- **Records shown**:

--- --- ---

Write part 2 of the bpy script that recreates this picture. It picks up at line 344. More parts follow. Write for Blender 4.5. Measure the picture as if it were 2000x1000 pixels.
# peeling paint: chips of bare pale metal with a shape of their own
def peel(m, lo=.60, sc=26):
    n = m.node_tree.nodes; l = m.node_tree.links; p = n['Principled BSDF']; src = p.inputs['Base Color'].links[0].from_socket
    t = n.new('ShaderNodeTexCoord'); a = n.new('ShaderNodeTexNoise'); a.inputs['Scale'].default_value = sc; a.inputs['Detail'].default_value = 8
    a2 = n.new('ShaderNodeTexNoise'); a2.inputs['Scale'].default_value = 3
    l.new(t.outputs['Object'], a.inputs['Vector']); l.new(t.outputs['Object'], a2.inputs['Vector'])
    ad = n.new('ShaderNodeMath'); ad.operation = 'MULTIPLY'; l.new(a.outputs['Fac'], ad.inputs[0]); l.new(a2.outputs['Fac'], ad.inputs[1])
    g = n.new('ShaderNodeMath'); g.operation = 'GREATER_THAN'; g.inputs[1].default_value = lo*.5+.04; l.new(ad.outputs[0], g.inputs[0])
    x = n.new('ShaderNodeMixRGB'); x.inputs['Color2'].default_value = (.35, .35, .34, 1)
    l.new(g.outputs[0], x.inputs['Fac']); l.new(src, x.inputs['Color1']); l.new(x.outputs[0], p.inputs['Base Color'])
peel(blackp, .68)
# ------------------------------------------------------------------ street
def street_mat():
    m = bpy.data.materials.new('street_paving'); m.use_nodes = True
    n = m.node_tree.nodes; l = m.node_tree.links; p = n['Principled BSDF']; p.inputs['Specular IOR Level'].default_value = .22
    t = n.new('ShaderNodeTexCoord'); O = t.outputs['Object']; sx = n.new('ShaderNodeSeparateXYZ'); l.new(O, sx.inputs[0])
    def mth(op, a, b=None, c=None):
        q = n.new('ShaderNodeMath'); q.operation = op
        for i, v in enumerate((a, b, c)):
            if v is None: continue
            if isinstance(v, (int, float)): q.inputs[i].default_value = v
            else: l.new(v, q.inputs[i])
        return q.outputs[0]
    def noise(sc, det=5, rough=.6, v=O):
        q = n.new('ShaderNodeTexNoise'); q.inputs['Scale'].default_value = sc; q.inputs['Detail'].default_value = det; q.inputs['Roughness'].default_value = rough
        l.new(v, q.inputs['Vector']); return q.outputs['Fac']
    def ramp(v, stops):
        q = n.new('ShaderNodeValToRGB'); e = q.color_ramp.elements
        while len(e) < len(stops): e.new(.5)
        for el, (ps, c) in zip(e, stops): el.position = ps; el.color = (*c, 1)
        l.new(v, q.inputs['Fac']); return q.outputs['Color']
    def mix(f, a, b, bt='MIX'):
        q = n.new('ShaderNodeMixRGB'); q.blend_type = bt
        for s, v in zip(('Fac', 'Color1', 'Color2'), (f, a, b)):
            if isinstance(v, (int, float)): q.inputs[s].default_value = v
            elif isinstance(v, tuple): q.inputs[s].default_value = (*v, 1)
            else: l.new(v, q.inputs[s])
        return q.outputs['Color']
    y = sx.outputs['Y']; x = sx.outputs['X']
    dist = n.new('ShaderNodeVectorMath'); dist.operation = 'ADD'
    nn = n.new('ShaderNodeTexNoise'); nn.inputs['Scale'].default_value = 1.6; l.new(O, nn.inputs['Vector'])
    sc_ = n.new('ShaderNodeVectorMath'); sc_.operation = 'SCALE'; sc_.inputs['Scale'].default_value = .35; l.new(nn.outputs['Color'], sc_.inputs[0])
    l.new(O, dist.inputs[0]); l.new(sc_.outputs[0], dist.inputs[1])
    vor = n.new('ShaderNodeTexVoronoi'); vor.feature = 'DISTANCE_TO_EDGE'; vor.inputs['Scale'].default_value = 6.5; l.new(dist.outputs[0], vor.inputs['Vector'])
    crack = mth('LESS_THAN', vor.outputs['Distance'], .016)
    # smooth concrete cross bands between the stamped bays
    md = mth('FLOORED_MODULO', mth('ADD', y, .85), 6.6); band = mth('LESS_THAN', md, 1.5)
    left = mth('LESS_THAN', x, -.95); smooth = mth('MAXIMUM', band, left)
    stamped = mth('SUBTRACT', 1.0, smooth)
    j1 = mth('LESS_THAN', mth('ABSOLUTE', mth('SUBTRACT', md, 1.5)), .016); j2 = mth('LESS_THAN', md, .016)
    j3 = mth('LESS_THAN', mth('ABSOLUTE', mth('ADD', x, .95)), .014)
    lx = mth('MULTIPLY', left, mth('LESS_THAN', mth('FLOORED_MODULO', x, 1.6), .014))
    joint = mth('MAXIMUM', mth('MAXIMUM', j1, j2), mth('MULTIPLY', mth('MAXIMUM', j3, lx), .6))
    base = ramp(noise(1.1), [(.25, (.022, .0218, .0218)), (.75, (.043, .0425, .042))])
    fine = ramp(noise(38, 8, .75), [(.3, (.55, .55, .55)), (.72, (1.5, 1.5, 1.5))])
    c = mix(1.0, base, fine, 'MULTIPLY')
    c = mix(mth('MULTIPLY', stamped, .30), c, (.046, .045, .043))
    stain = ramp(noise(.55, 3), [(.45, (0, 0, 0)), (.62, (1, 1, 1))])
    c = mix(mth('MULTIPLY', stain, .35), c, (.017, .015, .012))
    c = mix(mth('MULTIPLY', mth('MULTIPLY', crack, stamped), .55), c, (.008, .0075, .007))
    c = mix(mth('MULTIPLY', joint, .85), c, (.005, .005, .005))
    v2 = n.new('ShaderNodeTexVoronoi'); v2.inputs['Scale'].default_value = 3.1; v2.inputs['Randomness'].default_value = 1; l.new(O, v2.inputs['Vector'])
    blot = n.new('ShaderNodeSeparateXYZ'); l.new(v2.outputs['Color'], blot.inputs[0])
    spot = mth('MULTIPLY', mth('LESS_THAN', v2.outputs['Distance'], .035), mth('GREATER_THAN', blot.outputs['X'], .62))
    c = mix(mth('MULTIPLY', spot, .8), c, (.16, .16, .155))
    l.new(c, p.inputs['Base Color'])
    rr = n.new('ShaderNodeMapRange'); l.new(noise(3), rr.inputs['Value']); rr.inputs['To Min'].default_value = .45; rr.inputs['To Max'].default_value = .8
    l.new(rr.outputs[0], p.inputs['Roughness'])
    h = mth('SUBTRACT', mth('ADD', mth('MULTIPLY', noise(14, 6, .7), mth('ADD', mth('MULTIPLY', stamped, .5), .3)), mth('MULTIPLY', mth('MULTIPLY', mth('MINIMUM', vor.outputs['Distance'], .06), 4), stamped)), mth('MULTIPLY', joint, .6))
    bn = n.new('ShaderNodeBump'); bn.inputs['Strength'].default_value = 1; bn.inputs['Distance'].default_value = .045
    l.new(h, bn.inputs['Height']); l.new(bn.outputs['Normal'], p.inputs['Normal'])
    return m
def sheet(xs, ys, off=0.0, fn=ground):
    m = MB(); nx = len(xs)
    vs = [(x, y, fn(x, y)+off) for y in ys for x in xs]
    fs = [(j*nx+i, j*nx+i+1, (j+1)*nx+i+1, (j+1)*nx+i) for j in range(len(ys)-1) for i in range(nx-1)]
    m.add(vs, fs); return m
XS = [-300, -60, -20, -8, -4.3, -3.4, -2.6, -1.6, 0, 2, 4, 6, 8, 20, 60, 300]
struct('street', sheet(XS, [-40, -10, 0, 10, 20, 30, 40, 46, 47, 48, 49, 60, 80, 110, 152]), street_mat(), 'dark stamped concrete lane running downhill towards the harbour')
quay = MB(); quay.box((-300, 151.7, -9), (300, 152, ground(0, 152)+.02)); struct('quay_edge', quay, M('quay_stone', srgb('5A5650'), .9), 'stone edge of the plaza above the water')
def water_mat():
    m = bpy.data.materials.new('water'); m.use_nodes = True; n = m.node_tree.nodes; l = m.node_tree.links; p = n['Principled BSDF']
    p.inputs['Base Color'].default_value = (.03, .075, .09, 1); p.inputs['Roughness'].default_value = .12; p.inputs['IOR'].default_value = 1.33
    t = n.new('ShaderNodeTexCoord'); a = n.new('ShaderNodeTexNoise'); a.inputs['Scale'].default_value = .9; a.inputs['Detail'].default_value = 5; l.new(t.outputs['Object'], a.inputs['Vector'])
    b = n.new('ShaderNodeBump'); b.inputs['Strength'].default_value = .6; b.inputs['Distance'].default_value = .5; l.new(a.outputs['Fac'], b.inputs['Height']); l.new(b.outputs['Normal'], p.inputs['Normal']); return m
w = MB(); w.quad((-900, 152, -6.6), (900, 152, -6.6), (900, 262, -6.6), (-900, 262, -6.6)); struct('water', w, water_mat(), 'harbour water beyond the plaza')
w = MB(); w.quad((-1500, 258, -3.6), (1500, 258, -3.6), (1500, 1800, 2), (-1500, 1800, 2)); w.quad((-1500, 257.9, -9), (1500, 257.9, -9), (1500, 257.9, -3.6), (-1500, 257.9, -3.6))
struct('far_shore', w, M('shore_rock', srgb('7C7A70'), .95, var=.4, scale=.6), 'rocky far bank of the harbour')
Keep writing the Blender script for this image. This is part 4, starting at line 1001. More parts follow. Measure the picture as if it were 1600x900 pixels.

--- --- ---

- **What you should do**:
Lines holding the word "part" in the entries above are the ones to pull out. Copy them all.

- **Answer for this exercise**:
Write part 2 of the bpy script that recreates this picture. It picks up at line 344. More parts follow. Write for Blender 4.5. Measure the picture as if it were 2000x1000 pixels.
Keep writing the Blender script for this image. This is part 4, starting at line 1001. More parts follow. Measure the picture as if it were 1600x900 pixels.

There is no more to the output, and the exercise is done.